Fig. 16 : L’usine de traitement des eaux de Narva. Source : site d’AS Merko Ehitus, group.merko.ee (photo : Tiit Veermäe).

En 1897, la population de la ville de Narva s’élevait à 16 599 habitants dont 44,1 % étaient Estoniens, 43,5 % Russes et 6 % Allemands. Aujourd’hui (recensement de 2021), elle compte 53 955 habitant dont 98,02 % de langue maternelle russe et, pour ce qui est de l’origine ethnique, 91,09 % de « Russophones2 » (Biélorusses, Russes : 86,99 %, Tatars, Ukrainiens et Juifs) et seulement 5,76 % (3 107 personnes) d’Estoniens, autant que d’Arméniens, de Juifs ou de Lettons3.

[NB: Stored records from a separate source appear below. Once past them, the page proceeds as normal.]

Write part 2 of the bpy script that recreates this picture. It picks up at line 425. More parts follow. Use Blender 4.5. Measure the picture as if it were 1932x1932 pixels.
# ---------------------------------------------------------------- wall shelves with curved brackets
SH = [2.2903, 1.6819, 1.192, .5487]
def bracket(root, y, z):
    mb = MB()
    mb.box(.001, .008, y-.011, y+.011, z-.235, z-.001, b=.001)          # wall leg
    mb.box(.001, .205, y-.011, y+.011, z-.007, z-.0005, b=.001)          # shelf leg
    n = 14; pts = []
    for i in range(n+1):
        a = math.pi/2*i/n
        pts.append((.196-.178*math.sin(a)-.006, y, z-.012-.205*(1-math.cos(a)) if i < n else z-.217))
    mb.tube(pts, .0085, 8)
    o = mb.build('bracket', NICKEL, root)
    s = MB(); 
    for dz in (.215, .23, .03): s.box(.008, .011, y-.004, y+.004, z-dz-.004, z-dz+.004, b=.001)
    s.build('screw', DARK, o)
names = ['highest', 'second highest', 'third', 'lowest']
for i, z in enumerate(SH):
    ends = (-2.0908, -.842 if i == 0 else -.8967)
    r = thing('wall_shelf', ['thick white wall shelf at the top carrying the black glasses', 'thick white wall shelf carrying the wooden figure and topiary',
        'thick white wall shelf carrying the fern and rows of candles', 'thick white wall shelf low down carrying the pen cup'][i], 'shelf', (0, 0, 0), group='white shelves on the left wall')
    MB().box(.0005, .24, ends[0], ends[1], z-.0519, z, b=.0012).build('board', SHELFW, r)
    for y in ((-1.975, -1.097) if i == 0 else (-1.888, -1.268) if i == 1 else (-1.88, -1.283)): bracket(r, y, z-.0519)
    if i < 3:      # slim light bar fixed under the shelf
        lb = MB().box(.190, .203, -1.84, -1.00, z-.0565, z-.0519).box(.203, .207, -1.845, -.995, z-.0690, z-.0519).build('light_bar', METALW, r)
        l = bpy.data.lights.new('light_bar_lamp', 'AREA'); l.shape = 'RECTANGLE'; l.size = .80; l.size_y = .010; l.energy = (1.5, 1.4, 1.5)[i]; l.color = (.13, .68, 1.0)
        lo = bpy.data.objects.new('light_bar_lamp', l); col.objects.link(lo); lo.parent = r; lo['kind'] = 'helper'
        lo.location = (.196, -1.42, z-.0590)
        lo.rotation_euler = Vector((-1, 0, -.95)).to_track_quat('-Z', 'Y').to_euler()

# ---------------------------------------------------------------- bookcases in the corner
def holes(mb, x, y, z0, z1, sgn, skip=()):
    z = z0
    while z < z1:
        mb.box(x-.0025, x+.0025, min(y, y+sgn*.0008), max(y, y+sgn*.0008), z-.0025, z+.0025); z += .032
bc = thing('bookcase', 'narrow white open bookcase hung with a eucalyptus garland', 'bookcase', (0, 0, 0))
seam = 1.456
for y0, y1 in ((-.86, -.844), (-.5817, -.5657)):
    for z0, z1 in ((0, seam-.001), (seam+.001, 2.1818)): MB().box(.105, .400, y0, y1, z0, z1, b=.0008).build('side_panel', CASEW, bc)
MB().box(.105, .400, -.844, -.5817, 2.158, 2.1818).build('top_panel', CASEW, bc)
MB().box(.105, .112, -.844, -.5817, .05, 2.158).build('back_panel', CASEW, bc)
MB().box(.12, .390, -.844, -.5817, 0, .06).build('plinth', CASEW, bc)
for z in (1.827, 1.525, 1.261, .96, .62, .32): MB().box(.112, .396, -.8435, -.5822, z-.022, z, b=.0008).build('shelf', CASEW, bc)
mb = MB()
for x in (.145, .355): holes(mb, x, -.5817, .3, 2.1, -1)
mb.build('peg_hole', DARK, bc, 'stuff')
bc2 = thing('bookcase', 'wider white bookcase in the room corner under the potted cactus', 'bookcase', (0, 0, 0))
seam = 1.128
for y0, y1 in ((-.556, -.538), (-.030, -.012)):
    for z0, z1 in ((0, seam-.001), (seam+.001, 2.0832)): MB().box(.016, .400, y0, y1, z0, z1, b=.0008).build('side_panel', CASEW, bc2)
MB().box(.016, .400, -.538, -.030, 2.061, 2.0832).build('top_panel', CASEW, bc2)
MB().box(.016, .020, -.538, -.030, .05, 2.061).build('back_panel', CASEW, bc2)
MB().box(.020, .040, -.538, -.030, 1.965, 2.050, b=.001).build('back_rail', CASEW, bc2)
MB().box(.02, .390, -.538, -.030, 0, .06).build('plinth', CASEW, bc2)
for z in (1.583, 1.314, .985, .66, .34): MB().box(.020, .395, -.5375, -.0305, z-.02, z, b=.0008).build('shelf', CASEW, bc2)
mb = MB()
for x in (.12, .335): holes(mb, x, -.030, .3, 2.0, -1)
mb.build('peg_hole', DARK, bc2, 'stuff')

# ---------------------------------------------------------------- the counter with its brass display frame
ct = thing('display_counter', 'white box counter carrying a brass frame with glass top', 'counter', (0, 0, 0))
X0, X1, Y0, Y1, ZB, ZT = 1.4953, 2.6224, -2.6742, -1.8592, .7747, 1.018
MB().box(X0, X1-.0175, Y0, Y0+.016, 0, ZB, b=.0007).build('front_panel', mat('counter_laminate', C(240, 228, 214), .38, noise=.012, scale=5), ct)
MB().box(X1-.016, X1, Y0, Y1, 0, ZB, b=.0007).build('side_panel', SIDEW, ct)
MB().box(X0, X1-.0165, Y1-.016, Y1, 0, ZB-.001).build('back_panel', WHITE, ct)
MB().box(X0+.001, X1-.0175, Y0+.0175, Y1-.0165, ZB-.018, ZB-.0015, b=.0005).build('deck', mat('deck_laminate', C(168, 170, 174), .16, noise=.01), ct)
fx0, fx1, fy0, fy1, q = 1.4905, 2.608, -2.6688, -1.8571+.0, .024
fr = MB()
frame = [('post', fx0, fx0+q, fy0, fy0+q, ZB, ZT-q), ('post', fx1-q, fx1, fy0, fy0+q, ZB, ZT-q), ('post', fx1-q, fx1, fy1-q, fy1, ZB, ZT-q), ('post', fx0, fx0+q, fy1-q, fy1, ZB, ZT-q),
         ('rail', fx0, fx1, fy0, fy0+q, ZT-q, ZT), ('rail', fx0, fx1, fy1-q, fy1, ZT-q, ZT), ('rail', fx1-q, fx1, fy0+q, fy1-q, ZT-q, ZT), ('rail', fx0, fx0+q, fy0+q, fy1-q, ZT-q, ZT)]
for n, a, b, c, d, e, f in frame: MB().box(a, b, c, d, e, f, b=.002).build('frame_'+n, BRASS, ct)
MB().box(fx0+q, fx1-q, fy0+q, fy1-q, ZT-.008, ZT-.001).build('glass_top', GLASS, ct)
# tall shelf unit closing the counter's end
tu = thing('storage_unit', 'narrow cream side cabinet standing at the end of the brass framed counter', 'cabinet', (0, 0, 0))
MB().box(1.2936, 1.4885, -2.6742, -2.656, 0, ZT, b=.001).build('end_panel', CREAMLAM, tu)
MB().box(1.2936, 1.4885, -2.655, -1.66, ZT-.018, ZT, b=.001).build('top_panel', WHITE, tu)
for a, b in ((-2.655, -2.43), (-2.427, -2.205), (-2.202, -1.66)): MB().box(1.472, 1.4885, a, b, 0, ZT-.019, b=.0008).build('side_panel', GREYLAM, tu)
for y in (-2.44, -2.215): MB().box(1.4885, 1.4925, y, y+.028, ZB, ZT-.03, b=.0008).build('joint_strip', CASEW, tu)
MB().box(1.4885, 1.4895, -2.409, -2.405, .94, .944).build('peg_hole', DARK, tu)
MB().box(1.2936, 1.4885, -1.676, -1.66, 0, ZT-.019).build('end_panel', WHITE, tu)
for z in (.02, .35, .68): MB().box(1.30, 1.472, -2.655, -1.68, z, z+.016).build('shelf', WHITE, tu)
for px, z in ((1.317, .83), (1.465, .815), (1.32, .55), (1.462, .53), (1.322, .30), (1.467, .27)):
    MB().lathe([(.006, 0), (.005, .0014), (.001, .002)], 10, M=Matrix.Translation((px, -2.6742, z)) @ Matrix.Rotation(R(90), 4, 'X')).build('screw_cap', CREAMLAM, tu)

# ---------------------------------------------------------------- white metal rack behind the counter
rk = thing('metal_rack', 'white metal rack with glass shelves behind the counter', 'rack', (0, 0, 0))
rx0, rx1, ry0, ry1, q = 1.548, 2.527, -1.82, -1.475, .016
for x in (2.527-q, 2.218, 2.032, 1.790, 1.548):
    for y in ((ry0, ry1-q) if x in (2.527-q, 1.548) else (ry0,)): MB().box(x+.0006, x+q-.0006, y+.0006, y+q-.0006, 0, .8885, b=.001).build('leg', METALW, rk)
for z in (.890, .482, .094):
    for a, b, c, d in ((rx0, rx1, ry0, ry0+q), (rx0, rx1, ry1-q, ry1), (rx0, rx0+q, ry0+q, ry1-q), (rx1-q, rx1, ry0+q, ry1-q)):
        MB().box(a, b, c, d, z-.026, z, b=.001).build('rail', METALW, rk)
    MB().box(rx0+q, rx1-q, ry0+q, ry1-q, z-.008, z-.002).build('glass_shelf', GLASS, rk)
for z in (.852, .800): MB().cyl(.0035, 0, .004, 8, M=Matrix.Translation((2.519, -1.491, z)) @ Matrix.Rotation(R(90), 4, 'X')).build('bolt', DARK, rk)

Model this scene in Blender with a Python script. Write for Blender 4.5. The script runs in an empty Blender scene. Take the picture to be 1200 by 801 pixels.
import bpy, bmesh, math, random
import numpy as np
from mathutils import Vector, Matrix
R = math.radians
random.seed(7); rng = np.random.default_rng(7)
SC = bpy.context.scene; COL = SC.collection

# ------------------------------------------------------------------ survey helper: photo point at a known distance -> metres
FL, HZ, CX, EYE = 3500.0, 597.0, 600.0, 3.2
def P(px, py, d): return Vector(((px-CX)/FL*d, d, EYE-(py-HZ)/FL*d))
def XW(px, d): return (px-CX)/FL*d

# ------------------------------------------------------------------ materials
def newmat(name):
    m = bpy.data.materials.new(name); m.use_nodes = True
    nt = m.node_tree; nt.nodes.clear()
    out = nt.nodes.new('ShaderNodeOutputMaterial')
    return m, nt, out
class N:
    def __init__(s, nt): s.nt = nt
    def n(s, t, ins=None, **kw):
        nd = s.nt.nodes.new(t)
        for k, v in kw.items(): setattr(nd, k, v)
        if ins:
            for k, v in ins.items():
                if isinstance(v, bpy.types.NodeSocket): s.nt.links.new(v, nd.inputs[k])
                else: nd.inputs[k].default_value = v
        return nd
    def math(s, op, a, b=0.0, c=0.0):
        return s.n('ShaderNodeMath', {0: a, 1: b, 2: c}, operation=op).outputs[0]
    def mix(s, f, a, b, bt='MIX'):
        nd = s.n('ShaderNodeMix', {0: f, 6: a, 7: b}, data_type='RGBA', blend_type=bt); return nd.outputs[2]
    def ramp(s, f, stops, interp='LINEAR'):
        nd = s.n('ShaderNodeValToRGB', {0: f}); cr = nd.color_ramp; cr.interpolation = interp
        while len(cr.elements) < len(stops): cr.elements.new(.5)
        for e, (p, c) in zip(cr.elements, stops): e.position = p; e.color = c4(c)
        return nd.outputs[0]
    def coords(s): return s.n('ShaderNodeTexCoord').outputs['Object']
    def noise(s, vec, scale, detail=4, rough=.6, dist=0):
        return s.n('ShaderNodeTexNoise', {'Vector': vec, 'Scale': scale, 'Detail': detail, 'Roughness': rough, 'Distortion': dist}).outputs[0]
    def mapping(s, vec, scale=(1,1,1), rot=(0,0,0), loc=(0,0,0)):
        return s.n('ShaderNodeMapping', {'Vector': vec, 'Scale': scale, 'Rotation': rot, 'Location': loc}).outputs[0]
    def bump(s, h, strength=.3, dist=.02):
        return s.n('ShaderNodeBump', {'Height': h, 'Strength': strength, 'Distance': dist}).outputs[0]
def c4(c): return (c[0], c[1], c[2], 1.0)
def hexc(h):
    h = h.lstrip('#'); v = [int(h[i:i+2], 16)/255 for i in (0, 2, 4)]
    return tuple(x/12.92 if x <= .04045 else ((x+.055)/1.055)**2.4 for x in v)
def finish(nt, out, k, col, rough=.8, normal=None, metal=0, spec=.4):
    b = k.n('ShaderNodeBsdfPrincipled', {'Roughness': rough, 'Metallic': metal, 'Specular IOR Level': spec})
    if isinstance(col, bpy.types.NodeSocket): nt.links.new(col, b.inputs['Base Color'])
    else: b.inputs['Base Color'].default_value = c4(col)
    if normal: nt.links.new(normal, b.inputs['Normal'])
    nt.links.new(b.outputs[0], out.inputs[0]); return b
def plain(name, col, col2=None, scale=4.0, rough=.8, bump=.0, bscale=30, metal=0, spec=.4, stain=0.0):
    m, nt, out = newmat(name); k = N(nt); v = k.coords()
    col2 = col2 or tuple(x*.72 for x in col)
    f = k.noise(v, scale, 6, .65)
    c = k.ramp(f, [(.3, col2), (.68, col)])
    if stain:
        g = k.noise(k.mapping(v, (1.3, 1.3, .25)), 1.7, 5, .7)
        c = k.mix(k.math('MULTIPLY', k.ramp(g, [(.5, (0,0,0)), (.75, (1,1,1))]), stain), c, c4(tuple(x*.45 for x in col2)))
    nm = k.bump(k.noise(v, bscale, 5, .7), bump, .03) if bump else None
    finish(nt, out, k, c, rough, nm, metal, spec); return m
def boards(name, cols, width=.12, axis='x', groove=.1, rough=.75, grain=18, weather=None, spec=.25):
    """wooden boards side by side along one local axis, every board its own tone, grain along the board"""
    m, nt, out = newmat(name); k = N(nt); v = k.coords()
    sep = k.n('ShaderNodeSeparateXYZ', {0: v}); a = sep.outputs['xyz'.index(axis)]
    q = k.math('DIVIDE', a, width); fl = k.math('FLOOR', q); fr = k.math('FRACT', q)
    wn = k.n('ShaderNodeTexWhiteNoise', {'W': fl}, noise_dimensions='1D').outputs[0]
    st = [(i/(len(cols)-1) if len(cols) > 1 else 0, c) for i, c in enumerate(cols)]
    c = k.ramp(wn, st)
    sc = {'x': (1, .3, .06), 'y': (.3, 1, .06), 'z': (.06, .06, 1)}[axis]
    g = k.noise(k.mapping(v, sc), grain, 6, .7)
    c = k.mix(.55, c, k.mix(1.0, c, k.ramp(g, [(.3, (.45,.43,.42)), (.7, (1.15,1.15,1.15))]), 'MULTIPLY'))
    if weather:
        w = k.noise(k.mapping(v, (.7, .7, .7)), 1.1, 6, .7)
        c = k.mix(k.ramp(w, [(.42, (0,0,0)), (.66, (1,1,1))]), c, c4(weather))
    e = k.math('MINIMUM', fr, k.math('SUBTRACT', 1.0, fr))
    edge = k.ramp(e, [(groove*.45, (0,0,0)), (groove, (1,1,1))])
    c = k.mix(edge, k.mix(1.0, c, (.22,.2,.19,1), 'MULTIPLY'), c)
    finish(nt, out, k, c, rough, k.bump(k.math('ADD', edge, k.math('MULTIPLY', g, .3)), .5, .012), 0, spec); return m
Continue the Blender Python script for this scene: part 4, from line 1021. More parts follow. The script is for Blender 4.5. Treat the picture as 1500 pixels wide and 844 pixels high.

Alexis de Wrangel est géologue de formation et a poursuivi une carrière internationale comme ingénieur commercial puis consultant indépendant. Spécialiste de l’Europe centrale et orientale et ayant vécu plusieurs années en Autriche, il a été invité à plusieurs reprises à des colloques internationaux consacrés à cet espace. Français par naturalisation, il est issu d'une famille originaire de Virie (aujourd'hui Virie occidentale, en Estonie) avant d’essaimer en Suède, Prusse et Russie. Membre du MoDem depuis 2010, engagé localement à la Chapelle-sur-Erdre (44), il est co-référent « Relations internationales » du MoDem-44.

Notes

  1. Après mise hors service des vieilles chaudières, la capacité des centrales aujourd’hui est de 765 MW pour Balti Elektrojaam, 1 615 MW pour Eesti Elekrojaam et 300 MW pour la nouvelle centrale d’Auvere, mise en service en 2018 (Alstom).
  2. Au sens où on l’entend dans les Pays Baltes.
  3. Données d’après les pages Wikipédia en langues russe et estonienne.